--- BEGIN Material for the task ---

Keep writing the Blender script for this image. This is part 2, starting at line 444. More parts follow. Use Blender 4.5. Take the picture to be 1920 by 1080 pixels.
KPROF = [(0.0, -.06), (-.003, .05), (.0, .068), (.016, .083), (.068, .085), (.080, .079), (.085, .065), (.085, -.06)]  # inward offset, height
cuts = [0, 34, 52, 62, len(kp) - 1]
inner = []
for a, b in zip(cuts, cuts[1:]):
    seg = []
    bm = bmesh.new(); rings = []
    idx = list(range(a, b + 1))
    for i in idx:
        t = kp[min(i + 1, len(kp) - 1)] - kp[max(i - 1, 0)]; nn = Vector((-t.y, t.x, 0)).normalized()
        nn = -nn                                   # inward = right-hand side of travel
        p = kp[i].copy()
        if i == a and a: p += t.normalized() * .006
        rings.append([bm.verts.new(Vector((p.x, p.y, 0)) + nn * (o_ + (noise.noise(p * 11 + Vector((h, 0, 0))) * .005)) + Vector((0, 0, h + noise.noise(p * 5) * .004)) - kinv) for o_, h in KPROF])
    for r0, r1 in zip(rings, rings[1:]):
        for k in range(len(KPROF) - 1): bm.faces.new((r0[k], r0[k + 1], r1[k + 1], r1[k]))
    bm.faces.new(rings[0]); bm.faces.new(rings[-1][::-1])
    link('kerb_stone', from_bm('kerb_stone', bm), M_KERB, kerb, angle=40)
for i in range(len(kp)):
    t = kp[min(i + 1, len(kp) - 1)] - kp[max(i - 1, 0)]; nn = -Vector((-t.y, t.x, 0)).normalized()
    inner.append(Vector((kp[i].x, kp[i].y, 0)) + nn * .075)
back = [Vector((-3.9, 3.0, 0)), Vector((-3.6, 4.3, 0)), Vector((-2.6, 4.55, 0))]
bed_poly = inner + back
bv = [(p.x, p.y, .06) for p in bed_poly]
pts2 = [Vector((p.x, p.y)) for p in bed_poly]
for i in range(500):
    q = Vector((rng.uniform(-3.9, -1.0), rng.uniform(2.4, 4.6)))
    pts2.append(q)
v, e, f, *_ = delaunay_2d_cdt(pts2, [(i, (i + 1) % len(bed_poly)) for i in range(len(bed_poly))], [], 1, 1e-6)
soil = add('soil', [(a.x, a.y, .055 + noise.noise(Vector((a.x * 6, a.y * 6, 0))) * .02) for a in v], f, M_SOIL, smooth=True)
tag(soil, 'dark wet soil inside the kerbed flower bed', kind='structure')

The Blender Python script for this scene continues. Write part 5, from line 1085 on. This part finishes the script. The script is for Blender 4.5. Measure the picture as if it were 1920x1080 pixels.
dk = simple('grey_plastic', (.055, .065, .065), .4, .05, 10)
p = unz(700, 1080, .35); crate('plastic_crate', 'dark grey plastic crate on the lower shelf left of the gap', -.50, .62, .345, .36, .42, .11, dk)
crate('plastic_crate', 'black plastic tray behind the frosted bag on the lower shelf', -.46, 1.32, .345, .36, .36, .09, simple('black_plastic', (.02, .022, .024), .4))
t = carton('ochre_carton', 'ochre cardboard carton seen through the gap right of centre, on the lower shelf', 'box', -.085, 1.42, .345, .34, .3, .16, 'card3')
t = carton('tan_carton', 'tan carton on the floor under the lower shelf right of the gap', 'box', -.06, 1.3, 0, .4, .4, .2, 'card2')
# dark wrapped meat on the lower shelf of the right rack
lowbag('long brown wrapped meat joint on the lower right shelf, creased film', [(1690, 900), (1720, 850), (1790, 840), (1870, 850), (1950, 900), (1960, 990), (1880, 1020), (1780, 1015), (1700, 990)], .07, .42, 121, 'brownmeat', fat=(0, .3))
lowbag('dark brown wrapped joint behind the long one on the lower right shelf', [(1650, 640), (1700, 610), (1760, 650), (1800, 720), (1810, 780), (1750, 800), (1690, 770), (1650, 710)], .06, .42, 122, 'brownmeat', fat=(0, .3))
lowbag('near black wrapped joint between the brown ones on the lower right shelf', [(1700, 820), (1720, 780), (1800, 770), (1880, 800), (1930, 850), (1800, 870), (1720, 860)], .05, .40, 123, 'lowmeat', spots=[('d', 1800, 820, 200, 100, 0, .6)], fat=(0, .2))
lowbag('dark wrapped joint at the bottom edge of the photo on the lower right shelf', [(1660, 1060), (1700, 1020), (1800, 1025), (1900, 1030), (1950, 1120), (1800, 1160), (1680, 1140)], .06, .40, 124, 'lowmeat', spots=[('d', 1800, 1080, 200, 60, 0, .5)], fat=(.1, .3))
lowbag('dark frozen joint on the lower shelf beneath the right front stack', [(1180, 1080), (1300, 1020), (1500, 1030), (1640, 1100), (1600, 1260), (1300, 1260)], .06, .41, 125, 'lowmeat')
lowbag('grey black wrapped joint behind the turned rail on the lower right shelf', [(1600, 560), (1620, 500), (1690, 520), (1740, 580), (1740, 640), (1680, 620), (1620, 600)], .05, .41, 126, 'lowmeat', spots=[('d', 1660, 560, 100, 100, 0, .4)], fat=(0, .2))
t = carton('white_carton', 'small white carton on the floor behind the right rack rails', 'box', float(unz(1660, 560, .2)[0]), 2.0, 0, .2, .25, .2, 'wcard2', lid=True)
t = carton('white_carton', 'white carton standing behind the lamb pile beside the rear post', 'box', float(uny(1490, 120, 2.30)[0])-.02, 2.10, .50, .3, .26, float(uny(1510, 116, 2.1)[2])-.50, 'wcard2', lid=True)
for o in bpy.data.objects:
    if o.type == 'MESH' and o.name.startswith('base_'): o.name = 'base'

--- END Material for the task ---

What is asked ▸ All lines from the one containing "lowbag('dark wrapped joint" through the final line of the listing above are to be reproduced exactly; include both and add nothing.

Solution ▸
lowbag('dark wrapped joint at the bottom edge of the photo on the lower right shelf', [(1660, 1060), (1700, 1020), (1800, 1025), (1900, 1030), (1950, 1120), (1800, 1160), (1680, 1140)], .06, .40, 124, 'lowmeat', spots=[('d', 1800, 1080, 200, 60, 0, .5)], fat=(.1, .3))
lowbag('dark frozen joint on the lower shelf beneath the right front stack', [(1180, 1080), (1300, 1020), (1500, 1030), (1640, 1100), (1600, 1260), (1300, 1260)], .06, .41, 125, 'lowmeat')
lowbag('grey black wrapped joint behind the turned rail on the lower right shelf', [(1600, 560), (1620, 500), (1690, 520), (1740, 580), (1740, 640), (1680, 620), (1620, 600)], .05, .41, 126, 'lowmeat', spots=[('d', 1660, 560, 100, 100, 0, .4)], fat=(0, .2))
t = carton('white_carton', 'small white carton on the floor behind the right rack rails', 'box', float(unz(1660, 560, .2)[0]), 2.0, 0, .2, .25, .2, 'wcard2', lid=True)
t = carton('white_carton', 'white carton standing behind the lamb pile beside the rear post', 'box', float(uny(1490, 120, 2.30)[0])-.02, 2.10, .50, .3, .26, float(uny(1510, 116, 2.1)[2])-.50, 'wcard2', lid=True)
for o in bpy.data.objects:
    if o.type == 'MESH' and o.name.startswith('base_'): o.name = 'base'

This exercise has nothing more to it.